If you are not using the integration between PSA and Revenue Management and you run a revenue forecast, the revenue is treated in the following way when there are closed monthly time periods:
- Closed period: revenue is displayed in the Revenue Pending Recognition field on the revenue forecast record for the closed period.
- First open period: revenue is displayed in the Revenue Pending Recognition field on the revenue forecast record for the relevant time period.
- Open period that is not the first open period: revenue is displayed in the Scheduled Revenue field on the revenue forecast record for the relevant time period.
revenue forecast
Example for Equal Split Recognition Method
- Start Date = March 12.
- End Date = May 23.
- Bookings = $7,500.
- Recognition Method = Equal Split: Months.
- The monthly time period records for February and March have the Closed for Forecasting checkbox selected.
The following diagram gives details of the dates, time periods, and records included in the forecast.
When Revenue Forecasting is run on the project, the following fields are updated on the revenue forecast records relating to each monthly time period.
Field |
$ Revenue | ||
---|---|---|---|
March | April | May | |
Revenue Recognized To Date | $2,000 | $0 | $0 |
Revenue Pending Recognition | $0 | $3,000 | $0 |
Scheduled Revenue | $0 | $0 | $2,500 |
Unscheduled Revenue (not applicable) | $0 | $0 | $0 |
The following revenue forecast type records are created.

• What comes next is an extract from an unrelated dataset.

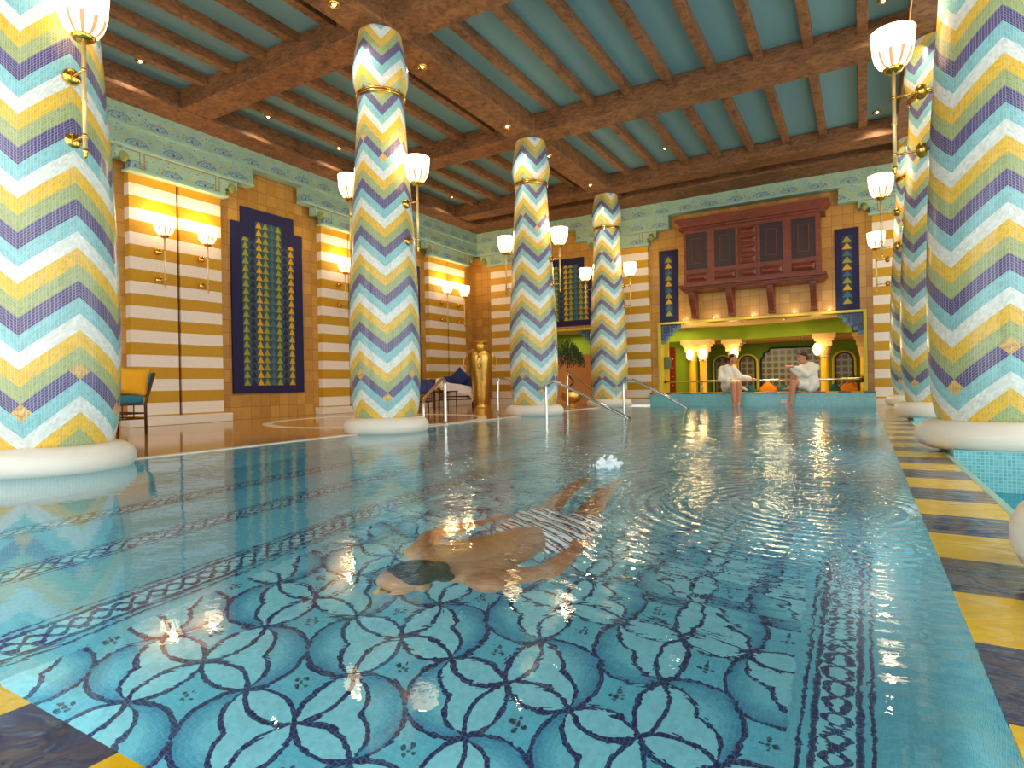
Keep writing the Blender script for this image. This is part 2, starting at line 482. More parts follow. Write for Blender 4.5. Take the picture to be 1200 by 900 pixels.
def obj(name, bm, mat, parent=None, smooth=False, loc=None, rz=0, bevel=0, auto=False):
    me = mesh_from(bm, name, mat, smooth)
    o = bpy.data.objects.new(name, me); COL.objects.link(o)
    if loc is not None: o.location = loc
    if rz: o.rotation_euler = (0, 0, rz)
    if parent is not None: o.parent = parent
    if bevel:
        b = o.modifiers.new('bevel', 'BEVEL'); b.width = bevel; b.segments = 2; b.limit_method = 'ANGLE'
    if auto:
        for p in me.polygons: p.use_smooth = True
        try: me.set_sharp_from_angle(angle=radians(35))
        except Exception: pass
    return o
def tag(o, label, cat, group=None):
    o['label'] = label; o['category'] = cat
    if group: o['group'] = group
    return o
def thing(name, label, cat, loc=(0, 0, 0), rz=0, group=None):
    o = bpy.data.objects.new(name, None); COL.objects.link(o); o.empty_display_size = .1
    o.location = loc; o.rotation_euler = (0, 0, rz); return tag(o, label, cat, group)
def struct(name, bm, mat, loc=None, rz=0, parent=None, **kw):
    o = obj(name, bm, mat, parent, loc=loc, rz=rz, **kw)
    if parent is None: o['kind'] = 'structure'
    return o
def dup(root, loc, rz=0, label=None, group=None):
    r = root.copy(); COL.objects.link(r); r.location = loc; r.rotation_euler = (0, 0, rz)
    if label: r['label'] = label
    if group: r['group'] = group
    for ch in list(root.children):
        c = ch.copy(); COL.objects.link(c); c.parent = r
        for g in list(ch.children):
            d = g.copy(); COL.objects.link(d); d.parent = c
    return r
def remeshed(bm, name, mat, voxel, parent=None, smooth=4, loc=None):
    me = mesh_from(bm, name, None)
    o = bpy.data.objects.new(name, me); COL.objects.link(o)
    r = o.modifiers.new('r', 'REMESH'); r.mode = 'VOXEL'; r.voxel_size = voxel
    s = o.modifiers.new('s', 'SMOOTH'); s.iterations = smooth; s.factor = .5
    dg = bpy.context.evaluated_depsgraph_get(); dg.update()
    me2 = bpy.data.meshes.new_from_object(o.evaluated_get(dg))
    o.modifiers.clear(); o.data = me2; bpy.data.meshes.remove(me)
    me2.name = name; me2.materials.clear(); me2.materials.append(mat)
    for p in me2.polygons: p.use_smooth = True
    if parent is not None: o.parent = parent
    if loc is not None: o.location = loc
    return o
BM = bmesh.new

# ------------------------------------------------------------------ constants
CX = (-4.55, .715); CY = (1.825, 4.975, 8.427, 11.69)
XW, YW, ZB = -8.6, 12.85, 4.37      # wall faces and underside of beams
ZC = 4.66                            # teal ceiling
YBACK = -3.2; XR = 3.6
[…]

$ Value in Revenue Forecasting Fields | ||||
---|---|---|---|---|
Revenue Source | Revenue Forecast Type | March |
April |
May |
Equal Split: Project | Actual |
Revenue Recognized To Date: $2,000 Revenue Pending Recognition: $0 Scheduled Revenue: $0 Unscheduled Revenue: $0 |
Revenue Recognized To Date: $0 Revenue Pending Recognition: $3,000 Scheduled Revenue: $0 Unscheduled Revenue: $0 |
Revenue Recognized To Date: $0 Revenue Pending Recognition: $0 Scheduled Revenue: $8,000 Unscheduled Revenue: $0 |
Equal Split: Project | Forecast |
Revenue Recognized To Date: $0 Revenue Pending Recognition: $0 Scheduled Revenue: $0 Unscheduled Revenue: $0 |
Revenue Recognized To Date: $0 Revenue Pending Recognition: $0 Scheduled Revenue: $0 Unscheduled Revenue: $0 |
Revenue Recognized To Date: $0 Revenue Pending Recognition: $0 Scheduled Revenue: $2,500 Unscheduled Revenue: $0 |
Notes
In March, only $2,000 out of an expected $2,500 was recognized. The remaining $500 rolls into the April time period, which is the next open period.
As April is the first open time period, the calculated $2,500 moves from Scheduled Revenue into Revenue Pending Recognition and is added to the $500 rolled over from March to give $3,000.
May contains the remaining $2,500 as scheduled. When the April time period is closed, this revenue will move into Revenue Pending Recognition.